The public sector fears a lack of in-house skills inhibits a move to the Cloud, according to a global study by Advanced Micro Devices (AMD).

This found that 68% of public-sector respondents said they view Cloud solutions as a tactical move or a necessity, compared with only 52% in the private sector. Nonetheless, 43% of current Cloud users and 75% of prospective users in the public sector don't think they have the necessary IT skills to support a Cloud environment.

The study notes: "Public sector respondents felt government policies have accelerated a move to the Cloud more than twice as many times as those who felt it has decelerated adoption, primarily citing the shift as a way to reduce costs. Nearly half of the worldwide public sector respondents indicated budget restrictions are driving a more rapid adoption of [such] solutions."

A major hurdle here is the perceived lack to skills to manage the journey to the Cloud in-house; currently, 43% of public sector respondents did not feel they had the skills in place to support Cloud versus only 23% in the private sector.

Despite this, Cloud Computing is maturing rapidly, with 70% of respondents indicating they are either using or currently investigating Cloud computing for remotely hosted applications or to store data. More importantly, of those organisations that have deployed Cloud solutions, 60% have already seen business value.

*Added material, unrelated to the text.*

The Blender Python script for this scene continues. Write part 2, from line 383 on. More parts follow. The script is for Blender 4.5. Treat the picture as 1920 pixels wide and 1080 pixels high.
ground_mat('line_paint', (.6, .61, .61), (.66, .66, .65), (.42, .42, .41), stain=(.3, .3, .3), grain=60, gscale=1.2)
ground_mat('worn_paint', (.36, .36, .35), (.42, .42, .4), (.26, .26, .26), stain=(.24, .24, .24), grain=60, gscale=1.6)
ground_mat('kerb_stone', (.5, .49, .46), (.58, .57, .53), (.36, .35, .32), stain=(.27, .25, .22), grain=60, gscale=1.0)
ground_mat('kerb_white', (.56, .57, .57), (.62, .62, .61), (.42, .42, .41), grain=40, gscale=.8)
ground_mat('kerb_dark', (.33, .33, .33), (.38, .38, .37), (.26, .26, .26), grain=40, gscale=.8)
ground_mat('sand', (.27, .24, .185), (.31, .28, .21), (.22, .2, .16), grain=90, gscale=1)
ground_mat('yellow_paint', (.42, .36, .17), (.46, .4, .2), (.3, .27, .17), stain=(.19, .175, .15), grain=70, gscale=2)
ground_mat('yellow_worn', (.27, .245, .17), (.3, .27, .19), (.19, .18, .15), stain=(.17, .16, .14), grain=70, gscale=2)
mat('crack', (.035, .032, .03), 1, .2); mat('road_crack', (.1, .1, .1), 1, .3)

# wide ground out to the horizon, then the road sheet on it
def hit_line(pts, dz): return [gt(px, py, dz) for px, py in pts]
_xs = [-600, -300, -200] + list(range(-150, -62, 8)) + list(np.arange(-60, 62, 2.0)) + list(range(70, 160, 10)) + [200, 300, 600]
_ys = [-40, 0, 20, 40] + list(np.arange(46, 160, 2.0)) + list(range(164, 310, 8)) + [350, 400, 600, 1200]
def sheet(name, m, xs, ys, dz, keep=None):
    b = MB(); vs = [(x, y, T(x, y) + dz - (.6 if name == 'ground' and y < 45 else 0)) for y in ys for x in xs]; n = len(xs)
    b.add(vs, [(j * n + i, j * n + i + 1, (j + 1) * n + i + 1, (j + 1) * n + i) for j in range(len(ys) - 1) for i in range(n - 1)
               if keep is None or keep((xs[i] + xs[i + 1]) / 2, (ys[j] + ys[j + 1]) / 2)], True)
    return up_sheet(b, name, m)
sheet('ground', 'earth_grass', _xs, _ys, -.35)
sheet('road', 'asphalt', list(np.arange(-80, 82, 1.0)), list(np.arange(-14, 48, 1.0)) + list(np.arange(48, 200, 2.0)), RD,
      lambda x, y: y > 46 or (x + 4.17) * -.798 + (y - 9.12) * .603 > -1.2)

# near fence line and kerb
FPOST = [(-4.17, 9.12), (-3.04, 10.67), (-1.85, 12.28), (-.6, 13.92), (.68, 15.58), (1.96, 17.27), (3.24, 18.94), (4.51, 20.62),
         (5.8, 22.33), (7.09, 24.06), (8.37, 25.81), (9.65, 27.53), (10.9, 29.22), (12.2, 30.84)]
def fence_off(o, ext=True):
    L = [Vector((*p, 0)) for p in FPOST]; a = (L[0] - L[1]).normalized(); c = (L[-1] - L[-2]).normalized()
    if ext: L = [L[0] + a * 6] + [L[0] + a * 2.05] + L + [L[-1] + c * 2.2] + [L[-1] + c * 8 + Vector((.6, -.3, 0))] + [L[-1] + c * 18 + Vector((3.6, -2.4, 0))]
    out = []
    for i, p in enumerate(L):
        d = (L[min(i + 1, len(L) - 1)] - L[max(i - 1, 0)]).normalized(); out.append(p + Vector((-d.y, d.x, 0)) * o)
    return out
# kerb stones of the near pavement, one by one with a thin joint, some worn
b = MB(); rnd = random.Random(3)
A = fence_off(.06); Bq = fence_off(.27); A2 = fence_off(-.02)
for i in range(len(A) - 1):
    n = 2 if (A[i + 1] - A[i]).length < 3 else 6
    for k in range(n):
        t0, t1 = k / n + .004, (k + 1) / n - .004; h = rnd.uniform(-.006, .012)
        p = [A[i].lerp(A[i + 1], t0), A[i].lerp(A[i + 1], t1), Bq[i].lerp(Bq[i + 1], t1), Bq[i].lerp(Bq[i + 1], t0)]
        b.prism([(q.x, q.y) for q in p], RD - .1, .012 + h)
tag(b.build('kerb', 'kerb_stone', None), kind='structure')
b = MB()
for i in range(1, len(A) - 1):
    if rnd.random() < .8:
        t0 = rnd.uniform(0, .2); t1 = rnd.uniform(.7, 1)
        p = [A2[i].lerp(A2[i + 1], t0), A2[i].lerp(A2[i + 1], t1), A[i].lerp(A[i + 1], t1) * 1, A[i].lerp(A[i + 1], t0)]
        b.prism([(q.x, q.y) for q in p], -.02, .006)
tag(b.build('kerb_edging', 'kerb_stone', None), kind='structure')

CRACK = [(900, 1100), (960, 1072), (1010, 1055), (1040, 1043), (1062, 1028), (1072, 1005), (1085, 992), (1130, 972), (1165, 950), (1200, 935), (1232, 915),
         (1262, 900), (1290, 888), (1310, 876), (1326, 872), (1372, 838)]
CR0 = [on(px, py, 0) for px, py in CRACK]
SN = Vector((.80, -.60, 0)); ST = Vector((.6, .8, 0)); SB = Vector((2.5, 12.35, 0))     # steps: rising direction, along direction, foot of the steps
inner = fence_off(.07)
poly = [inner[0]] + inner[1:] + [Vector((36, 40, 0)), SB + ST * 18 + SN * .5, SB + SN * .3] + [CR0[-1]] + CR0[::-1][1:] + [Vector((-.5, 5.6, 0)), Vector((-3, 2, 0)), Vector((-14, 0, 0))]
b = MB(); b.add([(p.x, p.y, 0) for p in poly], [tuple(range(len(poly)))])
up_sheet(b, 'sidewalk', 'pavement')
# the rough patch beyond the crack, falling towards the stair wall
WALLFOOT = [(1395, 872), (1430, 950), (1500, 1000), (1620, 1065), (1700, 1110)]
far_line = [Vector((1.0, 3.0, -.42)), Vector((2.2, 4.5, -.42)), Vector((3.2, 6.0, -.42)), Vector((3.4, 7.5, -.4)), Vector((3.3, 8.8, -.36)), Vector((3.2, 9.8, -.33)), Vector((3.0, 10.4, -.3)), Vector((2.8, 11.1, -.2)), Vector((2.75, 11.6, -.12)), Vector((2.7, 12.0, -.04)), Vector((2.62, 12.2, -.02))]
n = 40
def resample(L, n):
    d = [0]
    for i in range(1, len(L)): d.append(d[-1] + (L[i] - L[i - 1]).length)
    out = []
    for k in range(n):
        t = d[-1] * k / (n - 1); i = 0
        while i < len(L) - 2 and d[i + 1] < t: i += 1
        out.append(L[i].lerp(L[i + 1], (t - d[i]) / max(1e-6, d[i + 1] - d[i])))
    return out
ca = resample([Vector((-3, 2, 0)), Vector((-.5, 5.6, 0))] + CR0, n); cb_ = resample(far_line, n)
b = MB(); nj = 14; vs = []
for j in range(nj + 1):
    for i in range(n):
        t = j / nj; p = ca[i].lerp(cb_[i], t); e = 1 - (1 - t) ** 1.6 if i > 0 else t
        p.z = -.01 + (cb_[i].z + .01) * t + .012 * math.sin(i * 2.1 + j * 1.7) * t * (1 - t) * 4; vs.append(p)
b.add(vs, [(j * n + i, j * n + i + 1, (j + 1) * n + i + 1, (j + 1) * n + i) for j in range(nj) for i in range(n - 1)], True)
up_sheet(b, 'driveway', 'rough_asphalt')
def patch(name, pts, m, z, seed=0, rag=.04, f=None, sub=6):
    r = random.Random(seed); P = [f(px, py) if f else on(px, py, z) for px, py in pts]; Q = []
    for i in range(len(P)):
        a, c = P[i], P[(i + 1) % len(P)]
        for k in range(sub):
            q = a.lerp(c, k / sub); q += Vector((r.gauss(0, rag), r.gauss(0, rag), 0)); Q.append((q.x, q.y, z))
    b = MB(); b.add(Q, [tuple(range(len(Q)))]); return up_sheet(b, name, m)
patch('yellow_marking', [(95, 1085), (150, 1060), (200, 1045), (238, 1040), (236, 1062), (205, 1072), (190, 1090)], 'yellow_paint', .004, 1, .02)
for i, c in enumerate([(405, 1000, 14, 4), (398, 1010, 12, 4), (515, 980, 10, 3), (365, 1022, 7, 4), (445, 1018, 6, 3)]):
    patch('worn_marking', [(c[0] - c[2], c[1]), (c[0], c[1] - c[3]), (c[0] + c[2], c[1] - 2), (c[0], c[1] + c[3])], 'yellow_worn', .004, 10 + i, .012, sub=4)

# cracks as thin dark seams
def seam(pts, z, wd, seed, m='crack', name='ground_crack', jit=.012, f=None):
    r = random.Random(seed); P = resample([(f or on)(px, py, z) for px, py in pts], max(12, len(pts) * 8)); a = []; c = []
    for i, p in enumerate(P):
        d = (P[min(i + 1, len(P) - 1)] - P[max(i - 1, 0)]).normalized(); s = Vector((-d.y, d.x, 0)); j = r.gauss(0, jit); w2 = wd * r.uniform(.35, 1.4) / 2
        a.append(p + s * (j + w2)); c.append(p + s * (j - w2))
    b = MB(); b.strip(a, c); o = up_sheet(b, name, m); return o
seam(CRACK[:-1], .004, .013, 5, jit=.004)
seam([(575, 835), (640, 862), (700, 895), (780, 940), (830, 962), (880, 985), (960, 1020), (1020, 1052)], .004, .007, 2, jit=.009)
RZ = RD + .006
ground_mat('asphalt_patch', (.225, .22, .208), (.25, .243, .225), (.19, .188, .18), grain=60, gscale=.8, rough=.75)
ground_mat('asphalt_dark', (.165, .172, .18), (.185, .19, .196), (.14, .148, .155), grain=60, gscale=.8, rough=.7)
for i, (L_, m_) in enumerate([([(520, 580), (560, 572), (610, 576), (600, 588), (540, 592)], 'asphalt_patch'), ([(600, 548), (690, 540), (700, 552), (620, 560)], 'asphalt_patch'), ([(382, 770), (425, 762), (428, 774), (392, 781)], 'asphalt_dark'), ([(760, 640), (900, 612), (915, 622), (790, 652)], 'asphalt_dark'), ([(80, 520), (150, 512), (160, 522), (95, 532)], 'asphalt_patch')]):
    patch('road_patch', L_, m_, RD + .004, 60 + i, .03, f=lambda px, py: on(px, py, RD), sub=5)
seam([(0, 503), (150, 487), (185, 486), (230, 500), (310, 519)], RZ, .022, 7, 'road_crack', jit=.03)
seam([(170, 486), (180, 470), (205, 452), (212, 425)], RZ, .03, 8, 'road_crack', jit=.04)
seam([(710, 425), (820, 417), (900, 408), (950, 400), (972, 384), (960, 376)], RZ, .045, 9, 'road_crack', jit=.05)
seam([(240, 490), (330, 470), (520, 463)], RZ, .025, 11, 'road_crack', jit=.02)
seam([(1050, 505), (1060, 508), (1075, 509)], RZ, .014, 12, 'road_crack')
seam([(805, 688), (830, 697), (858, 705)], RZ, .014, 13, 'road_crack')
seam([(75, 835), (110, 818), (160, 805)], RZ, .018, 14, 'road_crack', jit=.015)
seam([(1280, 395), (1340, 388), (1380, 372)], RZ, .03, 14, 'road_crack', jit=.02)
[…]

"Based on the findings of this global study, AMD believes it is time for the industry to re-shape the way we think about Cloud technology," said Patrick Patla, general manager and vice president, Server and Embedded Divisions. "The findings point to the fact that while the era of Cloud computing has arrived, there are radically different attitudes, approaches, concerns and levels of maturity depending on business environment. As an industry, we must provide clear guidance about how to optimize hardware and software for all types of Clouds, focusing on custom parts for specific workloads that are prevalent in the Cloud and the appropriate balance of performance, power and cost efficiency they require."

With Cloud adoption on the rise, the value of data stored there is increasing as well. Sixty-three percent of those using the Cloud to host data estimated they store more than $250,000 worth of data in the Cloud. If the survey pool is extrapolated out to become representative of the industry as a whole, then billions of dollars of data can be estimated to be in the Cloud.

While there has been much speculation over whether CIOs are drivers for or inhibitors against the Cloud, AMD research reckons that: "This new era of IT is being driven by the CIO, head of IT or IT Director more than 50% of the time, placing a huge amount of importance on the technology at the core of the Cloud."

Infrastructure also plays a major role in Cloud adoption: "Ninety-two percent of respondents currently using the Cloud stated that infrastructure was important in their decision to adopt Cloud computing, dispelling the myth that Cloud customers do not care to know about the physical servers housing and running their data."

This has clear implications for Cloud providers: "With such a clear level of importance placed on the IT infrastructure of the Cloud, it is imperative for vendors to move beyond the hype and talk about the real issues at the core of the Cloud [debate]. Email, finance/account and web serving are all fast-growing workloads in the Cloud, yet have significantly different compute demands," the study concludes.